The first component of our study will be to examine how a big deadline haul affects a team’s performance down the stretch. Here’s a plot of net GAR talent added versus how a team’s Elo changed between the deadline and the end of the regular season, going back to the first NHL trade deadline in 1980:
As you can see, there isn’t a whole lot in the way of a predictive relationship there. Some teams, such as the 1996 Mighty Ducks (who went and got future franchise icon Teemu Selänne at the deadline from Winnipeg), loaded up and it helped them play much better down the stretch — even if, in Anaheim’s case, they still missed the playoffs. But just as many others made additions that looked good on paper, only to backslide in their performance.
(Still others, like the 2006 Oilers, took a big deadline swing, played poorly down the stretch, then caught fire in the playoffs anyway. Hockey is a very weird game like that sometimes.)
Another way we can measure the impact of a strong deadline is to look at the relative value of deadline talent added in predicting postseason success, conditional on making the playoffs. For that purpose, I ran a regression against total playoff wins,2 using a team’s Elo rating on Deadline Day and its net deadline GAR added as the independent variables.
In our regression, it would take more than 20 net GAR of talent added at the deadline to improve your expected playoff performance by a single win. (For reference’s sake, only 13 of the 688 playoff teams in our sample had that kind of deadline haul.) According to the same analysis, a team’s pre-deadline Elo form was about 15.5 times as important as its deadline talent added in determining how well it did in the playoffs.
Based on that, it seems like the trade deadline might be a bit overhyped. And it makes sense: Hockey is difficult to forecast over the largest of samples, and at the deadline we’re asking ourselves to predict how additional players will coalesce within a new team over the final 25% of the regular season and a sequence of best-of-seven playoff series. When you think about it that way, of course there is a weak relationship between talent added at the deadline and future performance.

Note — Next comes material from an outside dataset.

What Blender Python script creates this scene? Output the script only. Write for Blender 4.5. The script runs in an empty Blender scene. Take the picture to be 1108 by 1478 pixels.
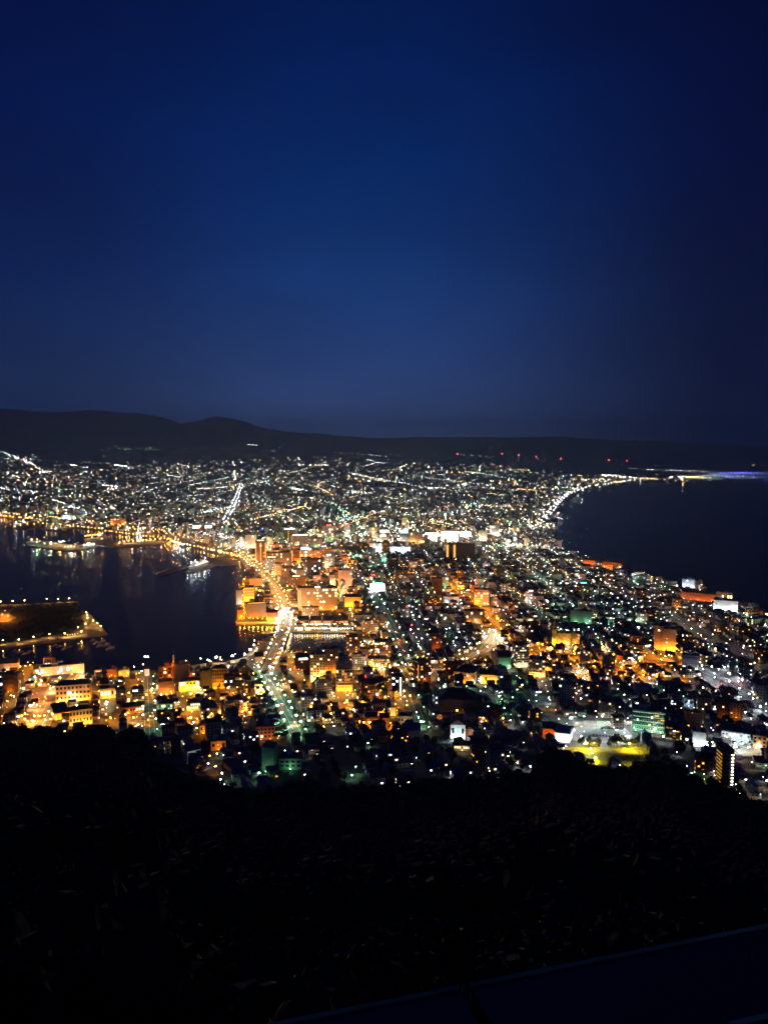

However, if you’re looking for meaning in today’s moves, I do have some good news. In the same data, the deadline does appear to be gaining relative importance during the salary cap era. Since 2005-06, a team’s pre-deadline Elo is only 7.4 times as important as its deadline GAR added in terms of predicting playoff wins. That still means it’s tough to say whether a great deadline will manifest in a Stanley Cup run or not — but it seems to be more likely now than it was before the salary cap came into play.
Filed under: NHL
This is based on the fact that the deadline usually happens with 25-30% of the schedule remaining, but I also gave an extra grace period before then to account for deals that happen a few weeks earlier than Deadline Day (think Elias Lindholm to Vancouver this season). One other note — for this calculation, I also accounted for starting goalies not playing every game, so their threshold to be included was raised — lest we include netminders who were acquired far before the deadline, but only started every other game for their new team.
Considering only the Round of 16 and onward in the 2020 bubble playoffs.